NZ batsmen show a lack of class

Disappointing. That is the word that sprang to mind after watching the Black Caps crumble to a nine-wicket test defeat inside 2 1/2 days at Seddon Park in Hamilton yesterday.

While the South Africans are undoubtedly a world-class side, that the New Zealanders were bowled out, not once but twice, for two scores under 200 was simply not good enough.

And with the third and final test set to start in Wellington on Friday, it's also a cause for major concern.

The Black Caps essentially have five days to work out how they are going to turn things around in time to put up a decent fight at the Basin Reserve.

Coach John Wright at this very instant must be asking himself: where to from here?

It's a good question without many answers at this point and he won't be alone in wondering how the Black Caps can possibly recover after such a disappointing performance.

A step in the right direction would be to overhaul the batting order.

I think it's fair to say that Rob Nicol - in 10 innings against the South Africans this summer - has shown he's not up to opening the batting.

With a highest score of , it doesn't look like he's going to cut it against quality international bowling attacks.

Yes, he performed well against Zimbabwe but against a classier opponent he's been found out.

He needs to go and the time has come for Brendon McCullum to return to the top of the order and open the batting with Martin Guptill.

He may not want or like the job but it's clear in my book that he's the best man for it.

Kane Williamson, who batted superbly yesterday and showed real guts while his team-mates tumbled around him, also needs to be promoted to No 3.

That's where he's going to bat for this side eventually so why not make the change now? I have no doubts that he's up to the task.

Ross Taylor should stay at No 4 in the order and if Dean Brownlie gets through his side's Plunket Shield match against the Otago Volts, which starts today, he should be rushed straight back in at No 5.

If, however, he's still not fit, Daniel Flynn of Northern Districts has done enough at domestic level to warrant a recall.

Undoubtedly, given the performance in Hamilton, the New Zealanders are going to be hammered from pillar to post on the talkback radio waves today.

But we should actually take a step back and analyse things rationally.

Their batting performances weren't good enough but they weren't truly awful either.

A number of key individuals made starts and the difference between being competitive and failing came down to the fact they weren't able to kick on and get hundreds.

If they can perform just that little bit better in Wellington, we could see a more competitive result.

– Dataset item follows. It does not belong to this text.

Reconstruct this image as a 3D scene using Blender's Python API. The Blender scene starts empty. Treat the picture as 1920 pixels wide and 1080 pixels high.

As for Hamilton, the pitch was also difficult and made runs hard to come by for both sides.

It shouldn't be used as an excuse, mind you.

On a positive note, the New Zealanders did bowl well and heading into the final test of the summer shouldn't make wholesale changes to their attack.

Their plan to select four seamers and Daniel Vettori is spot-on, even if at least one of the individuals they picked for the second test wasn't.

I still can't get my head around why Brent Arnel got the nod to play and, for that matter, why Trent Boult was dropped.

This Friday, I expect that selection decision to be reversed because Arnel, despite his best efforts, wasn't up to it.

Boult, on the other hand, bowled well in Dunedin and really didn't deserve to be punted.

As they say, to win a test match you need to be able to take 20 wickets. This New Zealand side is capable of that.

Now it's just a case of scoring more than a couple of hundred runs.